# Directions
Starting at the top of the listing, extract every line up to and including the one with "rock('shell_bit', '%s small". Pictures stay out of the copy.

# Given material
BEGIN

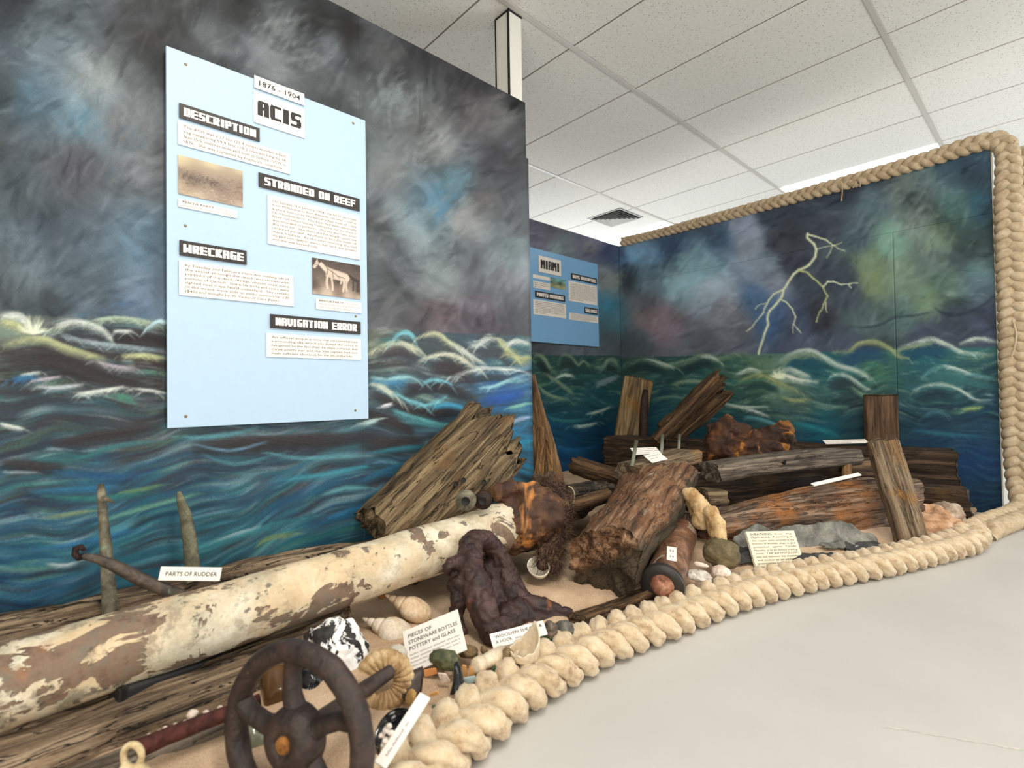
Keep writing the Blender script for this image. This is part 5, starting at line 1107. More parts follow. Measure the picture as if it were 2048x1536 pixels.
tagmesh('ring_fitting', me, m_rock('bone_cream', srgb(160, 136, 96), srgb(206, 186, 146), srgb(226, 212, 180), 30), 'cream ring-headed fitting at the bottom left edge of the sand', 'fitting')
SH = m_rock('shell_pink', srgb(200, 170, 150), srgb(232, 214, 200), srgb(245, 238, 230), 40, srgb(214, 150, 90), .66, .3, .6)
ORD = ['first', 'second', 'third', 'fourth', 'fifth', 'sixth', 'seventh', 'eighth', 'ninth', 'tenth']; SX = [385, 372, 456, 440, 470, 318, 330, 412, 298, 350]
for i, (x, y, D, s) in enumerate(((385, 1424, 1.16, .014), (372, 1440, 1.15, .008), (456, 1400, 1.25, .013), (440, 1412, 1.22, .008), (470, 1392, 1.27, .012), (318, 1460, 1.11, .007), (330, 1452, 1.12, .006), (412, 1420, 1.2, .007), (298, 1466, 1.1, .005), (350, 1446, 1.14, .006))):
    rock('shell_bit', '%s small pinkish shell fragment from the wheel along the iron rod' % ORD[sorted(SX, reverse=True).index(x)], 'shell', W(x, y+4, D), (s, s*.8, s*.6), SH, 40+i, .3, 1.8, (0, 0, i), 3, group='shell fragments beside the rod')

# ---- copper rudder fittings standing behind the pipe
e = empty('rudder_bolt', W(220, 1240, 1.38), 'upright greenish metal bolt with a small barb near its tip behind the pipe', 'rudder bolt')
me = tube_me('shaft', [W(223, 1290, 1.36), W(219, 1200, 1.38), W(212, 1100, 1.41), W(206, 1030, 1.42), W(203, 985, 1.43), W(202, 968, 1.43)], [.018, .017, .014, .0115, .010, .007], 16, .001, 1, 40, up=CF); link('shaft', me, COPPER, e, True, local(me))
me = tube_me('barb', [W(207, 998, 1.42), W(217, 1000, 1.41), W(228, 1005, 1.41)], [.010, .006, .002], 8); link('barb', me, COPPER, e, True, local(me))
me = tube_me('spike', [W(387, 1165, 1.52), W(384, 1130, 1.54), W(379, 1080, 1.56), W(371, 1030, 1.58), W(362, 1000, 1.59), W(357, 985, 1.60)], [.021, .022, .022, .019, .014, .007], 12, .003, 4, 30, flat=.6, up=CF)
tagmesh('rudder_spike', me, m_rock('verdigris', srgb(58, 54, 44), srgb(94, 92, 74), srgb(126, 122, 98), 24, srgb(150, 170, 140), .58, .6, .6), 'thick pointed green-crusted spike standing behind the rudder card', 'rudder spike')
e = empty('bent_bolt', W(260, 1150, 1.36), 'dark bent metal bolt with a curled tip crossing the upright bolt', 'rudder bolt')
me = tube_me('shaft', [W(165, 1112, 1.30), W(190, 1116, 1.31), W(230, 1132, 1.32), W(280, 1158, 1.34), W(325, 1178, 1.36), W(372, 1192, 1.38)], [.007, .0105, .0145, .0165, .016, .012], 14, .0012, 2, 30); link('shaft', me, COPPER_D, e, True, local(me))
me = tube_me('curled_tip', [W(168, 1112, 1.30), W(158, 1116, 1.30), W(150, 1108, 1.30), W(152, 1097, 1.30), W(162, 1094, 1.30), W(168, 1100, 1.295)], [.008, .008, .008, .008, .007, .005], 8, up=CF); link('curled_tip', me, RUST_DARK, e, True, local(me))

# ---- spoked wheel
hub = W(592, 1474, .985); back = unit(W(768, 1352, 1.24)-hub)
e1 = unit(np.cross(back, (0, 0, 1))); e2 = np.cross(e1, back); RW_ = .156
ew = empty('spoked_wheel', (hub[0], hub[1], 0), 'dark rusted iron spoked hand wheel standing in the sand at the front', 'wheel')
def tor(R_, r_, n=90, na=22, nz=.0035, sd=0, org=hub):
    t = np.linspace(0, 2*np.pi, n, endpoint=False); p = np.linspace(0, 2*np.pi, na, endpoint=False)
    rr = R_+r_*np.cos(p)[None]; V = org+e1*(rr*np.cos(t)[:, None])[..., None]+e2*(rr*np.sin(t)[:, None])[..., None]+back*(r_*1.05*np.sin(p)[None]+0*t[:, None])[..., None]
    V = V+nz*fbm(V*42, sd, 3)[..., None]*unit(e1+e2); return V.reshape(-1, 3), gridF(n, na, True, True)
me = meshnp('rim', *tor(RW_, .0215)); link('rim', me, WHEEL, ew, True, local(me))
for q in range(5):
    a = R(94+72*q); d = e1*math.cos(a)+e2*math.sin(a); s = -e1*math.sin(a)+e2*math.cos(a)
    me = tube_me('spoke', [hub+d*.03+back*.004, hub+d*.075+s*.010, hub+d*.115+s*.010, hub+d*(RW_-.004)], [.023, .018, .0175, .0205], 14, .002, q, 30, up=tuple(back)); link('spoke', me, WHEEL, ew, True, local(me))
prof = [(.0, -.030), (.016, -.030), (.020, -.029), (.022, -.034), (.038, -.034), (.055, -.026), (.060, -.01), (.060, .016), (.045, .026), (0, .026)]
me = lathe('hub', prof, 40, .03, 2); fr = M3(hub, e1, e2, back)
hb = link('hub', me, WHEEL, ew, True, fr)
me = lathe('boss', [(0, -.0375), (.009, -.038), (.015, -.0355), (.017, -.026)], 24, .08, 5, nf=50); me.transform(Matrix.Identity(4)); link('boss', me, ORANGE_RUST, hb, True, fr)['label'] = 'orange rusted hub centre'
me = tube_me('spindle', [hub+back*.02, hub+back*.12, hub+back*.22, hub+back*.30], [.020, .019, .018, .016], 16, .0015, 3, 30, up=tuple(e2)); link('spindle', me, WHEEL, ew, True, local(me))

# ---- things in the sand around the wheel
GL_AMB = NB('amber_glass').m; b_ = GL_AMB.node_tree.nodes['Principled BSDF']; b_.inputs['Base Color'].default_value = srgb(84, 56, 28); b_.inputs['Roughness'].default_value = .25
GL_BLK = NB('black_glass').m; b_ = GL_BLK.node_tree.nodes['Principled BSDF']; b_.inputs['Base Color'].default_value = srgb(18, 20, 24); b_.inputs['Roughness'].default_value = .12
GL_GRN = NB('green_glass').m; b_ = GL_GRN.node_tree.nodes['Principled BSDF']; b_.inputs['Base Color'].default_value = srgb(70, 112, 88); b_.inputs['Roughness'].default_value = .2; b_.inputs['Transmission Weight'].default_value = .35
GL_CLR = NB('pale_glass').m; b_ = GL_CLR.node_tree.nodes['Principled BSDF']; b_.inputs['Base Color'].default_value = srgb(196, 204, 186); b_.inputs['Roughness'].default_value = .1; b_.inputs['Transmission Weight'].default_value = .75
STONEW = m_rock('stoneware_cream', srgb(202, 184, 156), srgb(222, 206, 180), srgb(232, 220, 198), 12, None, .5, .1, .35, spec=.5)
def bottle(name, label, cat, A, B, r, m, prof=None, broken=0):
    A, B = np.array(A), np.array(B); L = np.linalg.norm(B-A); ez = (B-A)/L; ex = unit(np.cross((0, 0, 1), ez)); fr = M3(A, ex, np.cross(ez, ex), ez)
    pr = prof or [(0, .004), (.8, .0), (1, .06), (1, .7), (.7, .82), (.42, .88), (.40, 1.0), (.3, 1.0), (.3, .86), (.6, .78), (.9, .7), (.9, .08), (0, .05)]
    pr = [(a*r, b*L) for a, b in pr]
    cut = (lambda c: (c[:, 2] > L*(.55+.12*np.sin(np.arctan2(c[:, 1], c[:, 0])*3+1)))) if broken else None
    me = lathe(name, pr, 36, .01, 3, cut=cut); o = link(name, me, m, None, True, fr); return props(o, label, cat)
bottle('broken_bottle', 'dark blue-black glass bottle base lying behind the wheel spokes', 'bottle', W(600, 1372, 1.30), W(668, 1365, 1.42), .040, GL_BLK, broken=1)
bottle('broken_bottle', 'brown amber bottle piece seen between the upper wheel spokes', 'bottle', W(560, 1405, 1.24), W(548, 1335, 1.36), .034, GL_AMB, broken=1)
bottle('broken_bottle', 'clear greenish glass bottle base seen through the left of the wheel', 'bottle', W(508, 1500, 1.10), W(500, 1445, 1.16), .034, GL_CLR, broken=1)
k = NB('black_white_coral'); v = k.coord(); a = k.noise(v, 16, 5, .65, .6)
k.l(k.mix(k.ramp(a, bw(.46, .485)), srgb(34, 31, 30), srgb(244, 242, 240)), k.b.inputs['Base Color']); k.b.inputs['Roughness'].default_value = .6; k.bump(a, 1.0, .01)
rock('coral_rock', 'black rock daubed with bright white behind the spoked wheel', 'rock', W(668, 1302, 1.43), (.092, .085, .085), k.m, 4, .4, 1.5, (.2, .3, .4), 5, .12)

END

# Response
Keep writing the Blender script for this image. This is part 5, starting at line 1107. More parts follow. Measure the picture as if it were 2048x1536 pixels.
tagmesh('ring_fitting', me, m_rock('bone_cream', srgb(160, 136, 96), srgb(206, 186, 146), srgb(226, 212, 180), 30), 'cream ring-headed fitting at the bottom left edge of the sand', 'fitting')
SH = m_rock('shell_pink', srgb(200, 170, 150), srgb(232, 214, 200), srgb(245, 238, 230), 40, srgb(214, 150, 90), .66, .3, .6)
ORD = ['first', 'second', 'third', 'fourth', 'fifth', 'sixth', 'seventh', 'eighth', 'ninth', 'tenth']; SX = [385, 372, 456, 440, 470, 318, 330, 412, 298, 350]
for i, (x, y, D, s) in enumerate(((385, 1424, 1.16, .014), (372, 1440, 1.15, .008), (456, 1400, 1.25, .013), (440, 1412, 1.22, .008), (470, 1392, 1.27, .012), (318, 1460, 1.11, .007), (330, 1452, 1.12, .006), (412, 1420, 1.2, .007), (298, 1466, 1.1, .005), (350, 1446, 1.14, .006))):
    rock('shell_bit', '%s small pinkish shell fragment from the wheel along the iron rod' % ORD[sorted(SX, reverse=True).index(x)], 'shell', W(x, y+4, D), (s, s*.8, s*.6), SH, 40+i, .3, 1.8, (0, 0, i), 3, group='shell fragments beside the rod')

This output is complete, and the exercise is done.